=== INFORMATION PROVIDED ===
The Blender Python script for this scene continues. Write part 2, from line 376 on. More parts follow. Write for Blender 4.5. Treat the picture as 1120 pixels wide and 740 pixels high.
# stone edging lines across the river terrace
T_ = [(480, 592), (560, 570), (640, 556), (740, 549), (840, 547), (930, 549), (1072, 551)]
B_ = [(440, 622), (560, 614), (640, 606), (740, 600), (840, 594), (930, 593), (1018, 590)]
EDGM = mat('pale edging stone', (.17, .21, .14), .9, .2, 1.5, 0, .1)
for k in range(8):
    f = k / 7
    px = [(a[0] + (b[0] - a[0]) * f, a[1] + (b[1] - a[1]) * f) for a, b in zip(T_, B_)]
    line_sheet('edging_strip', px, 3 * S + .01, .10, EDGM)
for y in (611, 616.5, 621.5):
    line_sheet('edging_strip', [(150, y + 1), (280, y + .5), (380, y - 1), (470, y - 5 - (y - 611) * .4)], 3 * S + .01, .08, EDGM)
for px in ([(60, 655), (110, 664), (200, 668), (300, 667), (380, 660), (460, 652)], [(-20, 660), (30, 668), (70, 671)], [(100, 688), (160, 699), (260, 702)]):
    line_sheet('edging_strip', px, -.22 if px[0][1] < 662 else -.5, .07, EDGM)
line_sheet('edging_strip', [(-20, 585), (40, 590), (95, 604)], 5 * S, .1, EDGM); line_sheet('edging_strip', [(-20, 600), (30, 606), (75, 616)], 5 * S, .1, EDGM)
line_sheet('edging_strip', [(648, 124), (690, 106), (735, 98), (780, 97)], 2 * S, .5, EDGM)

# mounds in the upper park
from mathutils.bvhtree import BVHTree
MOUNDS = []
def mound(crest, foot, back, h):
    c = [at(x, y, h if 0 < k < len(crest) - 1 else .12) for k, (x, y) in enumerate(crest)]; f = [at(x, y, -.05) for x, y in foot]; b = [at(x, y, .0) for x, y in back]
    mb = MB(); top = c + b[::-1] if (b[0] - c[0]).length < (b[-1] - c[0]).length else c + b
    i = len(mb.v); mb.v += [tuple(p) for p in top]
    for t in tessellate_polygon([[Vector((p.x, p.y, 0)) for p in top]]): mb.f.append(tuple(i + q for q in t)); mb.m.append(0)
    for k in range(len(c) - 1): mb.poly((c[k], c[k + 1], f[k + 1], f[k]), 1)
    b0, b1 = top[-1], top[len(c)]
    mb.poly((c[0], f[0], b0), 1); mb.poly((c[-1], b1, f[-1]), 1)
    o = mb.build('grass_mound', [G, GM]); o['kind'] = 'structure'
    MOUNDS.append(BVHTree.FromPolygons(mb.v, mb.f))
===
Reproduce all the data word for word.

The Blender Python script for this scene continues. Write part 2, from line 376 on. More parts follow. Write for Blender 4.5. Treat the picture as 1120 pixels wide and 740 pixels high.
# stone edging lines across the river terrace
T_ = [(480, 592), (560, 570), (640, 556), (740, 549), (840, 547), (930, 549), (1072, 551)]
B_ = [(440, 622), (560, 614), (640, 606), (740, 600), (840, 594), (930, 593), (1018, 590)]
EDGM = mat('pale edging stone', (.17, .21, .14), .9, .2, 1.5, 0, .1)
for k in range(8):
    f = k / 7
    px = [(a[0] + (b[0] - a[0]) * f, a[1] + (b[1] - a[1]) * f) for a, b in zip(T_, B_)]
    line_sheet('edging_strip', px, 3 * S + .01, .10, EDGM)
for y in (611, 616.5, 621.5):
    line_sheet('edging_strip', [(150, y + 1), (280, y + .5), (380, y - 1), (470, y - 5 - (y - 611) * .4)], 3 * S + .01, .08, EDGM)
for px in ([(60, 655), (110, 664), (200, 668), (300, 667), (380, 660), (460, 652)], [(-20, 660), (30, 668), (70, 671)], [(100, 688), (160, 699), (260, 702)]):
    line_sheet('edging_strip', px, -.22 if px[0][1] < 662 else -.5, .07, EDGM)
line_sheet('edging_strip', [(-20, 585), (40, 590), (95, 604)], 5 * S, .1, EDGM); line_sheet('edging_strip', [(-20, 600), (30, 606), (75, 616)], 5 * S, .1, EDGM)
line_sheet('edging_strip', [(648, 124), (690, 106), (735, 98), (780, 97)], 2 * S, .5, EDGM)

# mounds in the upper park
from mathutils.bvhtree import BVHTree
MOUNDS = []
def mound(crest, foot, back, h):
    c = [at(x, y, h if 0 < k < len(crest) - 1 else .12) for k, (x, y) in enumerate(crest)]; f = [at(x, y, -.05) for x, y in foot]; b = [at(x, y, .0) for x, y in back]
    mb = MB(); top = c + b[::-1] if (b[0] - c[0]).length < (b[-1] - c[0]).length else c + b
    i = len(mb.v); mb.v += [tuple(p) for p in top]
    for t in tessellate_polygon([[Vector((p.x, p.y, 0)) for p in top]]): mb.f.append(tuple(i + q for q in t)); mb.m.append(0)
    for k in range(len(c) - 1): mb.poly((c[k], c[k + 1], f[k + 1], f[k]), 1)
    b0, b1 = top[-1], top[len(c)]
    mb.poly((c[0], f[0], b0), 1); mb.poly((c[-1], b1, f[-1]), 1)
    o = mb.build('grass_mound', [G, GM]); o['kind'] = 'structure'
    MOUNDS.append(BVHTree.FromPolygons(mb.v, mb.f))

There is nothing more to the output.